* [Supplied information]
►

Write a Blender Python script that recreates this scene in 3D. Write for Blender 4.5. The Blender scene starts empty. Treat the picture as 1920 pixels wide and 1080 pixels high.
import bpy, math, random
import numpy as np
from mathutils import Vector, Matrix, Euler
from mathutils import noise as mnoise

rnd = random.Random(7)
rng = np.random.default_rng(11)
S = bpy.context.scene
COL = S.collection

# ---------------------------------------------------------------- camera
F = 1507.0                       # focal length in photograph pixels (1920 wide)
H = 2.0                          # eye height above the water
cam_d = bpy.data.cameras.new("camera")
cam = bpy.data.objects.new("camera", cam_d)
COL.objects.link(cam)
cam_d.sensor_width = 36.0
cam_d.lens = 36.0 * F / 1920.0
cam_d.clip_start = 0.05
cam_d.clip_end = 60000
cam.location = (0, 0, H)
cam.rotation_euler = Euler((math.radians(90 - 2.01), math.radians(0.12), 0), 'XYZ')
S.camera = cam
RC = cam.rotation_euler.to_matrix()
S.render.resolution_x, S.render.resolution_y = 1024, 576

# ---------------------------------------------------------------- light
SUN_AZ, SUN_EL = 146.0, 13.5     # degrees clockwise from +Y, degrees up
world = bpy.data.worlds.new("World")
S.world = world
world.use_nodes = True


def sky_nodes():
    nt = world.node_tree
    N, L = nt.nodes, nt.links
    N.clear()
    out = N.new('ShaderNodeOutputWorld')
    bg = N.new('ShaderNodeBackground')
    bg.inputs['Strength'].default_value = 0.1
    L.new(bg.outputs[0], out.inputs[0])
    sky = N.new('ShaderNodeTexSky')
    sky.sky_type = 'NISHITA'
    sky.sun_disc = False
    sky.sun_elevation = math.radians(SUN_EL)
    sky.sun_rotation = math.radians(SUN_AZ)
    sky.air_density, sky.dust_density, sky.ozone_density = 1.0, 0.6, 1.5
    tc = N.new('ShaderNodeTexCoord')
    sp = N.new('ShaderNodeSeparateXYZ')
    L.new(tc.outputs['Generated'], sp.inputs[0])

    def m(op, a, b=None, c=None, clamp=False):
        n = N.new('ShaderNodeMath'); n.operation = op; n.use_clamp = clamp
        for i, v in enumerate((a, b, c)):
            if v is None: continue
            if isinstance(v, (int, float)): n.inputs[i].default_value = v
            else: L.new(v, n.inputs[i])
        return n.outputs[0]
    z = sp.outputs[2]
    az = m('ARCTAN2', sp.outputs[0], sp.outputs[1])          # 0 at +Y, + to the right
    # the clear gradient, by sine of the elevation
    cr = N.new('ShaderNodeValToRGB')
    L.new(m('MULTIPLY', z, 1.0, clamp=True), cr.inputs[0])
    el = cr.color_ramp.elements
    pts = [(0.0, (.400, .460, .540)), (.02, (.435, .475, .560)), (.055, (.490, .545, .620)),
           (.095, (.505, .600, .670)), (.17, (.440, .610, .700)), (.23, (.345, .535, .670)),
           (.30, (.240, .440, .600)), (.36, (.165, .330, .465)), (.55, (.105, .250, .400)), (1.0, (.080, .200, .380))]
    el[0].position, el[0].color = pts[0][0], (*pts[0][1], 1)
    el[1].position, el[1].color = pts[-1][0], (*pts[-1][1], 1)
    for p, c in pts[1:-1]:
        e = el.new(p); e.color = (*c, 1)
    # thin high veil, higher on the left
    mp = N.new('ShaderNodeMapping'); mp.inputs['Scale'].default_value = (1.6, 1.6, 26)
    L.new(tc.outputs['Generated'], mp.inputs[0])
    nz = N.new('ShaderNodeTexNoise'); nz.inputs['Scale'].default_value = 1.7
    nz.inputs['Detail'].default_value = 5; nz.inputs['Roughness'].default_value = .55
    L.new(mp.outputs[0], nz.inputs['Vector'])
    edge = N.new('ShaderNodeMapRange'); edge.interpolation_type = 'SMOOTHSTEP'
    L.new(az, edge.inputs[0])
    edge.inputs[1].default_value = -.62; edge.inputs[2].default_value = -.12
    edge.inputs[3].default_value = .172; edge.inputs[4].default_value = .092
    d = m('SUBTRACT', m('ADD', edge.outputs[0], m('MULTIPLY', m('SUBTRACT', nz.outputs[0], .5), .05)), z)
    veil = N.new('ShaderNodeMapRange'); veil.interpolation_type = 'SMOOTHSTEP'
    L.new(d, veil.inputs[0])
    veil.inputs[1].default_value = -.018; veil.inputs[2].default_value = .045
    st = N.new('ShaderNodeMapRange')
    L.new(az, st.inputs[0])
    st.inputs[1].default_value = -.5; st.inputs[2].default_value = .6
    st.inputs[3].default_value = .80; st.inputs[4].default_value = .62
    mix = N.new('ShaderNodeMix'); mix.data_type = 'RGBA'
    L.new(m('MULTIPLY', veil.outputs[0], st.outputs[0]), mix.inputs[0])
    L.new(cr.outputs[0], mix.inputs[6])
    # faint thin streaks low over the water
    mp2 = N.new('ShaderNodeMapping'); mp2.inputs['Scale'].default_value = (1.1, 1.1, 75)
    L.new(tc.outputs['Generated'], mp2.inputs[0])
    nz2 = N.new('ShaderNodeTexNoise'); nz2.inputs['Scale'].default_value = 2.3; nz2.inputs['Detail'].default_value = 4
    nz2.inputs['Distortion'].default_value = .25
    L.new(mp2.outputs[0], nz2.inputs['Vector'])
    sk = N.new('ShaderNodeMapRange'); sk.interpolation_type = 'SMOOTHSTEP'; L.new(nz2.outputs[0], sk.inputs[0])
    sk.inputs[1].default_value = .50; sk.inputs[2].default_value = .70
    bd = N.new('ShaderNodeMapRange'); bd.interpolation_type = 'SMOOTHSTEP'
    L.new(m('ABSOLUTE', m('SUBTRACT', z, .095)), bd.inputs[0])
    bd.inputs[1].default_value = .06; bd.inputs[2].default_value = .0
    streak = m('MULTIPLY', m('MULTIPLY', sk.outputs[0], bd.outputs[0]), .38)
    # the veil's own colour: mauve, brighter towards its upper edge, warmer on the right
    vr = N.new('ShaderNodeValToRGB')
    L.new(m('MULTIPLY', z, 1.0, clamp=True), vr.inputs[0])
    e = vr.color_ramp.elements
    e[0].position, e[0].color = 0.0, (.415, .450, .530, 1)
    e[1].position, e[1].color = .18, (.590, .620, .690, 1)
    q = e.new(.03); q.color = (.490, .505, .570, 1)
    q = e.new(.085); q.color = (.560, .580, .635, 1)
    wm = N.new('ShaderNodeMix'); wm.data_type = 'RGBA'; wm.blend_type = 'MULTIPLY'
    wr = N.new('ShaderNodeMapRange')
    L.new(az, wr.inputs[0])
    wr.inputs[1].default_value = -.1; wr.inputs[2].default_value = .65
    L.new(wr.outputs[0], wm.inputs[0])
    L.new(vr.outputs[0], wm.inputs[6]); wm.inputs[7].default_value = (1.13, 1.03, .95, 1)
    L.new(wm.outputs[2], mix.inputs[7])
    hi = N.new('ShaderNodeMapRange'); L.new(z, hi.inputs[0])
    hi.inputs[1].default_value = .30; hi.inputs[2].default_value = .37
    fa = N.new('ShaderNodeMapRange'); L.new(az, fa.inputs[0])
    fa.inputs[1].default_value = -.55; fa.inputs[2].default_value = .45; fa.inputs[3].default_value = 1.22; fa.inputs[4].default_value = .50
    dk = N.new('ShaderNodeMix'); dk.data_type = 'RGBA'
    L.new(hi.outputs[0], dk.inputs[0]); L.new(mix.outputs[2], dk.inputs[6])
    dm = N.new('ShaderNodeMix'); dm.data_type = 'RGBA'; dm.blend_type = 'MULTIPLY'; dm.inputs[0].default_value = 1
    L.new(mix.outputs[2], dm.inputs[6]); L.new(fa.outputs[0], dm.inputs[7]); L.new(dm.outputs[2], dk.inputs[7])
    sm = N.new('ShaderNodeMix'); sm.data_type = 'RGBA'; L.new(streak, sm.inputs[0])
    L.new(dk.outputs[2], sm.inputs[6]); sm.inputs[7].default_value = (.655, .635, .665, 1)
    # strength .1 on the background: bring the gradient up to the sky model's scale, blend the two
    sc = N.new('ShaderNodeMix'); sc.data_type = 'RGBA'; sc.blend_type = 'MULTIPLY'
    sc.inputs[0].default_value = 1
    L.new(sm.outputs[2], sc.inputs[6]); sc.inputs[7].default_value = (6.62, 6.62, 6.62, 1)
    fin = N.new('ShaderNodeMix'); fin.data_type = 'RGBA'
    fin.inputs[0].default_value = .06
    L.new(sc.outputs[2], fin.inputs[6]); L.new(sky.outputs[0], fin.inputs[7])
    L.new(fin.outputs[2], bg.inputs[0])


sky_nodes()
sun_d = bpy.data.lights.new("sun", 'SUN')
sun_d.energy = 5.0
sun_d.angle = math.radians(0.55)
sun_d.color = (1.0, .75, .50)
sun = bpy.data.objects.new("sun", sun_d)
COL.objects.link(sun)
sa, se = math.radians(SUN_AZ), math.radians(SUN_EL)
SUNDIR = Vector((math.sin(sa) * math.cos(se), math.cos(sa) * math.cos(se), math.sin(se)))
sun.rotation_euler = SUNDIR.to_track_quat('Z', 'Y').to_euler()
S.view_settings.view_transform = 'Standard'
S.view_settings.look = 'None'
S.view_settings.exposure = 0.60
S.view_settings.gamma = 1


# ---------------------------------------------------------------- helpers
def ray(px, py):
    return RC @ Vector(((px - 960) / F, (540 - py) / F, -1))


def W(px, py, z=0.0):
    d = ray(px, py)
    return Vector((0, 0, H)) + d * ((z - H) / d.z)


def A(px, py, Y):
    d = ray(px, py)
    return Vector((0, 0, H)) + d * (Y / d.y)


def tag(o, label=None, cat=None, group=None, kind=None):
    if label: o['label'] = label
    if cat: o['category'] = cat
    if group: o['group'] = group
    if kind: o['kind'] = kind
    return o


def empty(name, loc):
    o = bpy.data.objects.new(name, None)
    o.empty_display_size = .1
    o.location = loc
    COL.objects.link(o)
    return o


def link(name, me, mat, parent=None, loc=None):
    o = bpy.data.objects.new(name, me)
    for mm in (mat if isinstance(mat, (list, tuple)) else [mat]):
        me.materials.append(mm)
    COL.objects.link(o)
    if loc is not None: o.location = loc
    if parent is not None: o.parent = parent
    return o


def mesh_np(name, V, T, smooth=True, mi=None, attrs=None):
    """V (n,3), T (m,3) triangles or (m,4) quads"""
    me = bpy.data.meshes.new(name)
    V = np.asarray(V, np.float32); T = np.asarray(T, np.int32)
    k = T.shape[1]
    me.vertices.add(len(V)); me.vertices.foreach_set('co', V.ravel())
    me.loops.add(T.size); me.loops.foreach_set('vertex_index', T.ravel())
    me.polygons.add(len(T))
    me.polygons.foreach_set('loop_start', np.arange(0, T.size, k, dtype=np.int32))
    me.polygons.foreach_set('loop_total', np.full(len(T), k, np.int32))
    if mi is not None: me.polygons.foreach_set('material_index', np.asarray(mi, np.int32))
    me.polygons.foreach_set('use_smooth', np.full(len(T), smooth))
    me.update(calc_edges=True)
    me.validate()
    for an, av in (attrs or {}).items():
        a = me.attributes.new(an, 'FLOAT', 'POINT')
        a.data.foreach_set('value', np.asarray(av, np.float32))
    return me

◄

* [Task description] Repeat exactly, please, each line from the beginning of the data through the line with "COL = S.collection" in it, and only those lines.

* [Complete output]
Write a Blender Python script that recreates this scene in 3D. Write for Blender 4.5. The Blender scene starts empty. Treat the picture as 1920 pixels wide and 1080 pixels high.
import bpy, math, random
import numpy as np
from mathutils import Vector, Matrix, Euler
from mathutils import noise as mnoise

rnd = random.Random(7)
rng = np.random.default_rng(11)
S = bpy.context.scene
COL = S.collection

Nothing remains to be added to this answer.